** Start **

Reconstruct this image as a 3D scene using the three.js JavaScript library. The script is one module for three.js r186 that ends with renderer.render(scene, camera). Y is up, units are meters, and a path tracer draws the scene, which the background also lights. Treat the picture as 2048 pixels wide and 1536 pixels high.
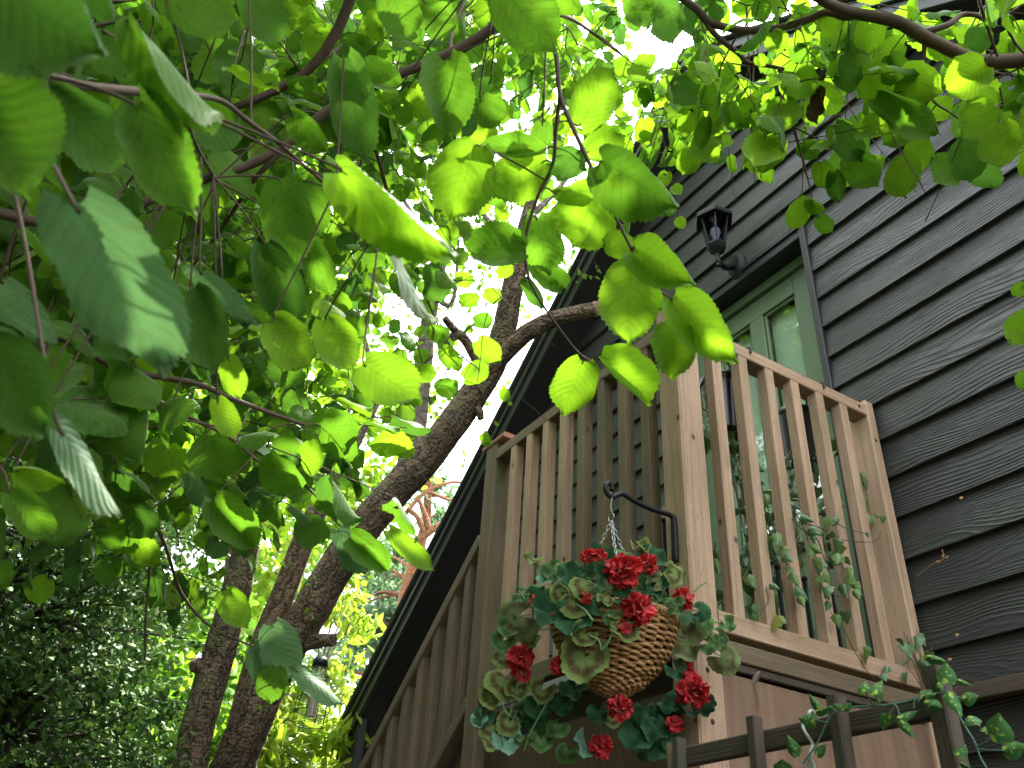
import * as THREE from 'three';
import { mergeGeometries, mergeVertices } from 'three/addons/utils/BufferGeometryUtils.js';

// ---------------------------------------------------------------- camera, sky, sun, exposure
const scene = new THREE.Scene();
const camera = new THREE.PerspectiveCamera(48.076, 4 / 3, 0.03, 600);
camera.position.set(1.70, 1.50, 2.579);
camera.rotation.set(THREE.MathUtils.degToRad(33.8905), THREE.MathUtils.degToRad(60.325), THREE.MathUtils.degToRad(3.9584), 'YXZ');
camera.updateMatrixWorld(true);
camera.focus = 2.5; camera.userData.fStop = 14;
const SUN = new THREE.Vector3(-0.315, 0.868, -0.405).normalize();
{
  const W = 256, H = 128, d = new Float32Array(W * H * 4);
  for (let j = 0; j < H; j++) for (let i = 0; i < W; i++) {
    const el = ((j + 0.5) / H - 0.5) * Math.PI, az = ((i + 0.5) / W - 0.5) * Math.PI * 2;
    const v = new THREE.Vector3(Math.cos(el) * Math.cos(az), Math.sin(el), Math.cos(el) * Math.sin(az));
    const c = Math.max(0, v.dot(SUN)), up = Math.max(0, v.y);
    const cloud = 0.5 + 0.25 * Math.sin(az * 3 + el * 5) * Math.cos(el * 7 - az) + 0.25 * Math.sin(az * 7 - el * 9);
    const b = 1.02 + 0.18 * cloud + 0.55 * Math.pow(c, 6) + 1.2 * Math.pow(c, 60);
    const k = (j * W + i) * 4;
    d[k] = b * (0.97 - 0.05 * up); d[k + 1] = b * (1.0 - 0.02 * up); d[k + 2] = b * 1.05; d[k + 3] = 1;
  }
  const sky = new THREE.DataTexture(d, W, H, THREE.RGBAFormat, THREE.FloatType);
  sky.mapping = THREE.EquirectangularReflectionMapping; sky.magFilter = THREE.LinearFilter; sky.needsUpdate = true;
  scene.background = sky; scene.environment = sky; scene.backgroundIntensity = 1; scene.environmentIntensity = 1;
}
const sun = new THREE.DirectionalLight(new THREE.Color().setRGB(1, 0.95, 0.86), 5);
sun.position.copy(SUN).multiplyScalar(40); sun.castShadow = true; sun.shadow.radius = 1.6;
sun.shadow.mapSize.set(2048, 2048);
Object.assign(sun.shadow.camera, { left: -20, right: 20, top: 20, bottom: -20, near: 1, far: 100 });
scene.add(sun); scene.add(sun.target);
const renderer = new THREE.WebGLRenderer({ antialias: true });
renderer.toneMapping = THREE.LinearToneMapping; renderer.toneMappingExposure = 4.8;
renderer.shadowMap.enabled = true; renderer.setSize(1024, 768);

// ---------------------------------------------------------------- helpers
let seed = 20240517;
const rnd = () => { seed = (seed + 0x6D2B79F5) | 0; let t = Math.imul(seed ^ (seed >>> 15), 1 | seed); t = (t + Math.imul(t ^ (t >>> 7), 61 | t)) ^ t; return ((t ^ (t >>> 14)) >>> 0) / 4294967296; };
const rr = (a, b) => a + (b - a) * rnd();
const gauss = () => (rnd() + rnd() + rnd() + rnd() - 2) * 0.87;
const V = (x, y, z) => new THREE.Vector3(x, y, z);
const hash = (x, y, s) => { let h = Math.imul(x, 374761393) + Math.imul(y, 668265263) + Math.imul(s, 1274126177); h = Math.imul(h ^ (h >>> 13), 1274126177); return ((h ^ (h >>> 16)) >>> 0) / 4294967296; };
function vnoise(x, y, s = 1, px = 0, py = 0) {     // value noise, optional wrap
  const xi = Math.floor(x), yi = Math.floor(y), fx = x - xi, fy = y - yi, u = fx * fx * (3 - 2 * fx), v = fy * fy * (3 - 2 * fy);
  const m = (n, p) => p ? ((n % p) + p) % p : n;
  const a = hash(m(xi, px), m(yi, py), s), b = hash(m(xi + 1, px), m(yi, py), s), c = hash(m(xi, px), m(yi + 1, py), s), e = hash(m(xi + 1, px), m(yi + 1, py), s);
  return a + (b - a) * u + (c - a) * v + (a - b - c + e) * u * v;
}
const fbm = (x, y, s, o, px, py) => { let a = 0, w = 0.5; for (let i = 0; i < o; i++) { a += w * vnoise(x, y, s + i, px, py); x *= 2; y *= 2; px *= 2; py *= 2; w *= 0.5; } return a / (1 - Math.pow(0.5, o)); };
const mix = (a, b, t) => a + (b - a) * t, clamp = (x, a = 0, b = 1) => Math.min(b, Math.max(a, x)), sstep = (a, b, x) => { x = clamp((x - a) / (b - a)); return x * x * (3 - 2 * x); };

const names = {};
function numbered(n) { const k = names[n] = (names[n] ?? -1) + 1; return k ? n + '_' + String(k).padStart(3, '0') : n; }
function tag(o, label, category, group, kind) { if (label) o.userData.label = label; if (category) o.userData.category = category; if (group) o.userData.group = group; if (kind) o.userData.kind = kind; return o; }
function thing(name, label, category, pos = V(0, 0, 0), group, kind) { const o = new THREE.Group(); o.name = numbered(name); o.position.copy(pos); scene.add(o); return tag(o, label, category, group, kind); }
const worldOf = (o) => { const p = V(0, 0, 0); for (let q = o; q && q !== scene; q = q.parent) p.add(q.position); return p; };
function put(parent, name, geo, mat, label) {        // a part, given in world coordinates; groups are never turned
  const m = new THREE.Mesh(geo, mat); m.name = name; m.castShadow = m.receiveShadow = true;
  m.position.sub(worldOf(parent)); parent.add(m); if (label) m.userData.label = label; return m;
}
function sub(parent, name) { const g = new THREE.Group(); g.name = name; parent.add(g); return g; }

// a point of the place from where it shows in the photograph (2048 wide) and how far away it is
const FPX = 768 / Math.tan(THREE.MathUtils.degToRad(48.076 / 2)), CAM = camera.position;
const rayOf = (x, y) => V(x - 1024, 768 - y, -FPX).normalize().applyQuaternion(camera.quaternion);
const at = (x, y, d) => rayOf(x, y).multiplyScalar(d).add(CAM);
const onX = (x, y, X) => { const r = rayOf(x, y); return r.multiplyScalar((X - CAM.x) / r.x).add(CAM); };
const onZ = (x, y, Z) => { const r = rayOf(x, y); return r.multiplyScalar((Z - CAM.z) / r.z).add(CAM); };

// geometry from arrays
function geom(pos, uv, idx, smooth = true) {
  let g = new THREE.BufferGeometry();
  g.setAttribute('position', new THREE.BufferAttribute(new Float32Array(pos), 3));
  g.setAttribute('uv', new THREE.BufferAttribute(new Float32Array(uv), 2));
  g.setIndex(idx); if (!smooth) g = g.toNonIndexed(); g.computeVertexNormals(); return g;
}
// tapered tubes gathered into one mesh
class Tubes {
  constructor() { this.p = []; this.u = []; this.i = []; }
  add(pts, r0, r1, seg = 6, { cap = true, wob = 0, rough = null } = {}) {
    const n = pts.length; let nrm = V(0, 0, 0), len = 0, base = this.p.length / 3; const T = V(0, 0, 0), B = V(0, 0, 0);
    for (let k = 0; k < n; k++) {
      T.copy(pts[Math.min(n - 1, k + 1)]).sub(pts[Math.max(0, k - 1)]).normalize();
      if (!k) { nrm.set(Math.abs(T.y) > 0.9 ? 1 : 0, Math.abs(T.y) > 0.9 ? 0 : 1, 0); } else len += pts[k].distanceTo(pts[k - 1]);
      nrm.addScaledVector(T, -nrm.dot(T)).normalize(); B.crossVectors(T, nrm);
      const f = k / (n - 1), r = typeof r0 === 'function' ? r0(f) : mix(r0, r1, f);
      for (let s = 0; s <= seg; s++) {
        const a = (s % seg) / seg * Math.PI * 2; let q = r * (1 + (wob ? wob * (vnoise(len * 9 + k, (s % seg) * 1.7, 7) - 0.5) : 0));
        if (rough) q = rough(q, a, len, f);
        this.p.push(pts[k].x + q * (Math.cos(a) * nrm.x + Math.sin(a) * B.x), pts[k].y + q * (Math.cos(a) * nrm.y + Math.sin(a) * B.y), pts[k].z + q * (Math.cos(a) * nrm.z + Math.sin(a) * B.z));
        this.u.push(s / seg * Math.max(0.08, 6.283 * r), len);
      }
    }
    for (let k = 0; k < n - 1; k++) for (let s = 0; s < seg; s++) { const a = base + k * (seg + 1) + s, b = a + seg + 1; this.i.push(a, a + 1, b, a + 1, b + 1, b); }
    if (cap) for (const k of [0, n - 1]) {
      const c = this.p.length / 3, q = pts[k], o = base + k * (seg + 1); this.p.push(q.x, q.y, q.z); this.u.push(0, k ? len : 0);
      for (let s = 0; s < seg; s++) k ? this.i.push(c, o + s, o + s + 1) : this.i.push(c, o + s + 1, o + s);
    }
    return this;
  }
  build() {
    const g = geom(this.p, this.u, this.i); return g;
  }
}
const spline = (pts, n, tension = 0.5) => new THREE.CatmullRomCurve3(pts, false, 'centripetal', tension).getPoints(n);
const tube = (pts, r0, r1, seg, o) => new Tubes().add(pts, r0, r1, seg, o).build();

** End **

**EXERCISE GOAL:** Show all lines from the data above in which the word "renderer" appears.

**TASK ANSWER:**
Reconstruct this image as a 3D scene using the three.js JavaScript library. The script is one module for three.js r186 that ends with renderer.render(scene, camera). Y is up, units are meters, and a path tracer draws the scene, which the background also lights. Treat the picture as 2048 pixels wide and 1536 pixels high.
const renderer = new THREE.WebGLRenderer({ antialias: true });
renderer.toneMapping = THREE.LinearToneMapping; renderer.toneMappingExposure = 4.8;
renderer.shadowMap.enabled = true; renderer.setSize(1024, 768);